Jood Alkibsy

Jood Alkibsy

Jood Alkibsy

How did you choose your degree program?

My choice of Sociology (with a concentration in inequality and social change) was solely because of my lifelong goal of liberation in all forms. I chose this major because it offered me a way to study and understand why society is structured the way that it does, and exposed me to historically proposed solutions for social and global struggles. Of course, I saw a gap in sociology due to its lack of requirement of intersectionality in its framework so I sought my minor in Women and Gender Studies to support my application of sociology.

How did your academic experiences in the College of Humanities and Social Sciences impact you?

My time at CHSS definitely shaped me as an academic and person. Not only were the courses engaging, but the professors were always so immersed in what they were teaching and sought to challenge students. They fostered in me a desire to question everything I am faced with and a boldness to consider unconventional approaches to injustice.

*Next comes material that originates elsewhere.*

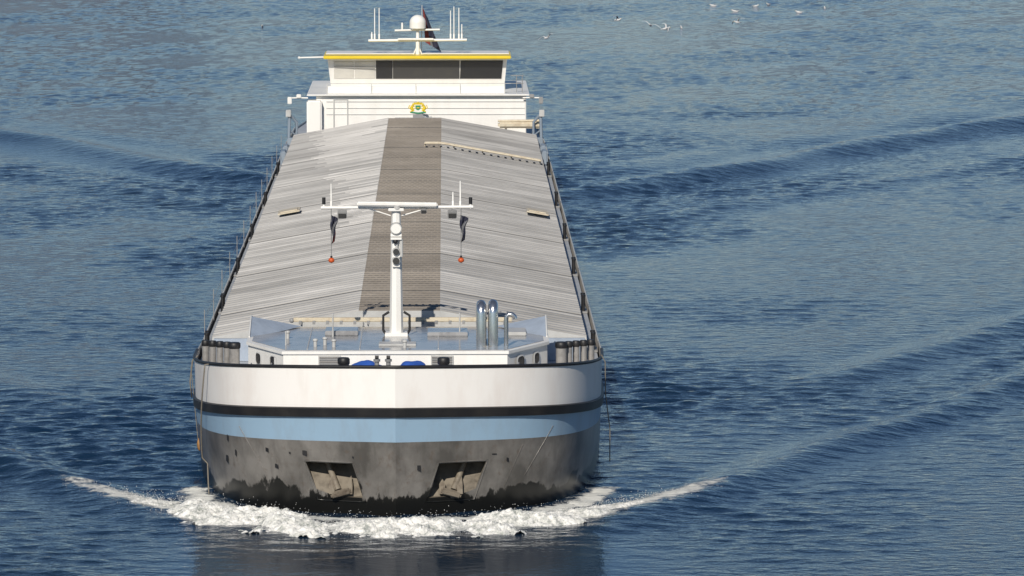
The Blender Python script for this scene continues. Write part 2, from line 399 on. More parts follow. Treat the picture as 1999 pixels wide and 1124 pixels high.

What accomplishment(s) during your time at Mason are you most proud of?

I do not have specific accomplishments that I am proud of, but I am immensely proud of the communities I found and was a part of at Mason and the work that we did as collectives. These communities are the ones that make Mason the beautiful, proud and bold space that it is and they are the ones at the forefront in changing Mason for the better.

Are there faculty or staff members who made a difference during your Mason career?

I am forever grateful for the professors and mentors I met and was able to work with throughout my time at Mason. Nearly every professor I’ve encountered at CHSS has shaped my academic journey positively one way or another. To name a few, Dr. Yasemin Ipek believed in me and pushed me to fulfill my true potential, even when I doubted myself and the power of my work completely. Dr. Sumaiya Hamdani made school feel like home and I found a comfort in her classrooms that is invaluable and everyone deserves to feel. Dr. David Powers Corwin taught me to challenge myself and gave me the space to choose how to apply my knowledge which granted me a confidence that I am thankful to them for. And Dr. Nancy Hanrahan developed in me a love for sociology that made my academic journey so enjoyable.

What are your current career plans following graduation? What are your long-term career goals?

My current career plans are to pursue academia and become an academic of SWANA and the Arab world. In the process, I hope to further my knowledge on SWANA and Arab Studies, feminist theory and decolonization and all things that overlap them. My goal within and without academia is to challenge colonial and white supremacist systems and institutions and work towards a future where all oppressed peoples are liberated.